▸ WHAT YOU NEED TO DO: Copy the data below exactly.

▸ DATA BLOCK:
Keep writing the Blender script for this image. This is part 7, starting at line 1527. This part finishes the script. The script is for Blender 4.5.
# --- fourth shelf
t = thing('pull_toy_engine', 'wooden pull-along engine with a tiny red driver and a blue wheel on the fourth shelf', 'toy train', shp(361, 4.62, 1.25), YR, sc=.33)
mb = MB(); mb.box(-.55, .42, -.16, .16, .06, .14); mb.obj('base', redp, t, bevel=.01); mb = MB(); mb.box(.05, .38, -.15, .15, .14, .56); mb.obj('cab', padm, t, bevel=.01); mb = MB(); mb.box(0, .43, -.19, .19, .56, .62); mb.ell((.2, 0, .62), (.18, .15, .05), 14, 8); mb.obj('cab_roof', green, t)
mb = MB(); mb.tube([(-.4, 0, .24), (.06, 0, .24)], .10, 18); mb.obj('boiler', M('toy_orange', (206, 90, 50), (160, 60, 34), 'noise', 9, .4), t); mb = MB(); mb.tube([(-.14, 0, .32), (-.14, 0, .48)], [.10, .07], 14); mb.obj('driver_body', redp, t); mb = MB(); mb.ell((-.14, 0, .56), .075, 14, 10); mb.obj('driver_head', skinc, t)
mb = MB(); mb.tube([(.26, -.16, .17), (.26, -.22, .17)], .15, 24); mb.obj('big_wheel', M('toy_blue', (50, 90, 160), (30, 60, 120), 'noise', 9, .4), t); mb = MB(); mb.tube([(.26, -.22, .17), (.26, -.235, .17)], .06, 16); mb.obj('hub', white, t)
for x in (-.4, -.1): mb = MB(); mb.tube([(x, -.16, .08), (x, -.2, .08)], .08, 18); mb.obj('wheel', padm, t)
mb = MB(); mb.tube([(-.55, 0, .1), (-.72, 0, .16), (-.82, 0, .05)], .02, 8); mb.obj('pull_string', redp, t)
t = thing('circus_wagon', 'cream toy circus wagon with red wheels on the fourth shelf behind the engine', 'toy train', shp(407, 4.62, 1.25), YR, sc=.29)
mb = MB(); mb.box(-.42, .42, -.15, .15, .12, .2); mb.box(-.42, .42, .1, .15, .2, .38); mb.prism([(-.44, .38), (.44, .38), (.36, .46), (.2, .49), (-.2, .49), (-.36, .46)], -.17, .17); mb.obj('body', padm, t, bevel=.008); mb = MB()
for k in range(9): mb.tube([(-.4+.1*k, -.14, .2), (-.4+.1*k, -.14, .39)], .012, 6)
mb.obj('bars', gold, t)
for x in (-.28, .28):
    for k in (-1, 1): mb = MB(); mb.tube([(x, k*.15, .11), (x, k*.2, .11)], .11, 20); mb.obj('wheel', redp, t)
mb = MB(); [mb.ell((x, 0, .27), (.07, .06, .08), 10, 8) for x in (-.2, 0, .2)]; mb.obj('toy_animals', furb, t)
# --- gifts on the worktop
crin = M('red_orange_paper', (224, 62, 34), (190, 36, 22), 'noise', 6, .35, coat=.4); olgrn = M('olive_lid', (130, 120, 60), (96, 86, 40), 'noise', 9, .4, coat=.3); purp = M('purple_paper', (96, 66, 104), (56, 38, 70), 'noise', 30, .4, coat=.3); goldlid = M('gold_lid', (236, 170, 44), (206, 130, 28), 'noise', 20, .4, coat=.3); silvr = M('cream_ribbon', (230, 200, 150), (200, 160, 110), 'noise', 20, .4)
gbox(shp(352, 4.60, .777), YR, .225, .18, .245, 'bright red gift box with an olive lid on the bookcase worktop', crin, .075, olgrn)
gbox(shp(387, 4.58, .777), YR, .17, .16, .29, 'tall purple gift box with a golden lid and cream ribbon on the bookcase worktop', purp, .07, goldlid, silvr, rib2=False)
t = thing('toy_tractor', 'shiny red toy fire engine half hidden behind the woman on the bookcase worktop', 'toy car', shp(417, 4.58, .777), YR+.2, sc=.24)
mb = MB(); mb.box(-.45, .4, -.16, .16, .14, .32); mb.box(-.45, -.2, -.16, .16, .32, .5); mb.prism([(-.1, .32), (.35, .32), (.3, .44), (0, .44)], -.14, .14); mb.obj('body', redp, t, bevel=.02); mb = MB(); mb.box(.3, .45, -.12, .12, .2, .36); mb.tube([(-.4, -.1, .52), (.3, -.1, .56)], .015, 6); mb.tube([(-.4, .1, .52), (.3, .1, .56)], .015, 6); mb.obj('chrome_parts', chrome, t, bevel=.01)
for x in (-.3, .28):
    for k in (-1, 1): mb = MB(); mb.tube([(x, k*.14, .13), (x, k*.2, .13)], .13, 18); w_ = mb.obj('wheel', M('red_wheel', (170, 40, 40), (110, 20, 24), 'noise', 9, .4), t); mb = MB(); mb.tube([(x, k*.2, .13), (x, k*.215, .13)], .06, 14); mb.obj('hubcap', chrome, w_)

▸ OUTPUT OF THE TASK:
Keep writing the Blender script for this image. This is part 7, starting at line 1527. This part finishes the script. The script is for Blender 4.5.
# --- fourth shelf
t = thing('pull_toy_engine', 'wooden pull-along engine with a tiny red driver and a blue wheel on the fourth shelf', 'toy train', shp(361, 4.62, 1.25), YR, sc=.33)
mb = MB(); mb.box(-.55, .42, -.16, .16, .06, .14); mb.obj('base', redp, t, bevel=.01); mb = MB(); mb.box(.05, .38, -.15, .15, .14, .56); mb.obj('cab', padm, t, bevel=.01); mb = MB(); mb.box(0, .43, -.19, .19, .56, .62); mb.ell((.2, 0, .62), (.18, .15, .05), 14, 8); mb.obj('cab_roof', green, t)
mb = MB(); mb.tube([(-.4, 0, .24), (.06, 0, .24)], .10, 18); mb.obj('boiler', M('toy_orange', (206, 90, 50), (160, 60, 34), 'noise', 9, .4), t); mb = MB(); mb.tube([(-.14, 0, .32), (-.14, 0, .48)], [.10, .07], 14); mb.obj('driver_body', redp, t); mb = MB(); mb.ell((-.14, 0, .56), .075, 14, 10); mb.obj('driver_head', skinc, t)
mb = MB(); mb.tube([(.26, -.16, .17), (.26, -.22, .17)], .15, 24); mb.obj('big_wheel', M('toy_blue', (50, 90, 160), (30, 60, 120), 'noise', 9, .4), t); mb = MB(); mb.tube([(.26, -.22, .17), (.26, -.235, .17)], .06, 16); mb.obj('hub', white, t)
for x in (-.4, -.1): mb = MB(); mb.tube([(x, -.16, .08), (x, -.2, .08)], .08, 18); mb.obj('wheel', padm, t)
mb = MB(); mb.tube([(-.55, 0, .1), (-.72, 0, .16), (-.82, 0, .05)], .02, 8); mb.obj('pull_string', redp, t)
t = thing('circus_wagon', 'cream toy circus wagon with red wheels on the fourth shelf behind the engine', 'toy train', shp(407, 4.62, 1.25), YR, sc=.29)
mb = MB(); mb.box(-.42, .42, -.15, .15, .12, .2); mb.box(-.42, .42, .1, .15, .2, .38); mb.prism([(-.44, .38), (.44, .38), (.36, .46), (.2, .49), (-.2, .49), (-.36, .46)], -.17, .17); mb.obj('body', padm, t, bevel=.008); mb = MB()
for k in range(9): mb.tube([(-.4+.1*k, -.14, .2), (-.4+.1*k, -.14, .39)], .012, 6)
mb.obj('bars', gold, t)
for x in (-.28, .28):
    for k in (-1, 1): mb = MB(); mb.tube([(x, k*.15, .11), (x, k*.2, .11)], .11, 20); mb.obj('wheel', redp, t)
mb = MB(); [mb.ell((x, 0, .27), (.07, .06, .08), 10, 8) for x in (-.2, 0, .2)]; mb.obj('toy_animals', furb, t)
# --- gifts on the worktop
crin = M('red_orange_paper', (224, 62, 34), (190, 36, 22), 'noise', 6, .35, coat=.4); olgrn = M('olive_lid', (130, 120, 60), (96, 86, 40), 'noise', 9, .4, coat=.3); purp = M('purple_paper', (96, 66, 104), (56, 38, 70), 'noise', 30, .4, coat=.3); goldlid = M('gold_lid', (236, 170, 44), (206, 130, 28), 'noise', 20, .4, coat=.3); silvr = M('cream_ribbon', (230, 200, 150), (200, 160, 110), 'noise', 20, .4)
gbox(shp(352, 4.60, .777), YR, .225, .18, .245, 'bright red gift box with an olive lid on the bookcase worktop', crin, .075, olgrn)
gbox(shp(387, 4.58, .777), YR, .17, .16, .29, 'tall purple gift box with a golden lid and cream ribbon on the bookcase worktop', purp, .07, goldlid, silvr, rib2=False)
t = thing('toy_tractor', 'shiny red toy fire engine half hidden behind the woman on the bookcase worktop', 'toy car', shp(417, 4.58, .777), YR+.2, sc=.24)
mb = MB(); mb.box(-.45, .4, -.16, .16, .14, .32); mb.box(-.45, -.2, -.16, .16, .32, .5); mb.prism([(-.1, .32), (.35, .32), (.3, .44), (0, .44)], -.14, .14); mb.obj('body', redp, t, bevel=.02); mb = MB(); mb.box(.3, .45, -.12, .12, .2, .36); mb.tube([(-.4, -.1, .52), (.3, -.1, .56)], .015, 6); mb.tube([(-.4, .1, .52), (.3, .1, .56)], .015, 6); mb.obj('chrome_parts', chrome, t, bevel=.01)
for x in (-.3, .28):
    for k in (-1, 1): mb = MB(); mb.tube([(x, k*.14, .13), (x, k*.2, .13)], .13, 18); w_ = mb.obj('wheel', M('red_wheel', (170, 40, 40), (110, 20, 24), 'noise', 9, .4), t); mb = MB(); mb.tube([(x, k*.2, .13), (x, k*.215, .13)], .06, 14); mb.obj('hubcap', chrome, w_)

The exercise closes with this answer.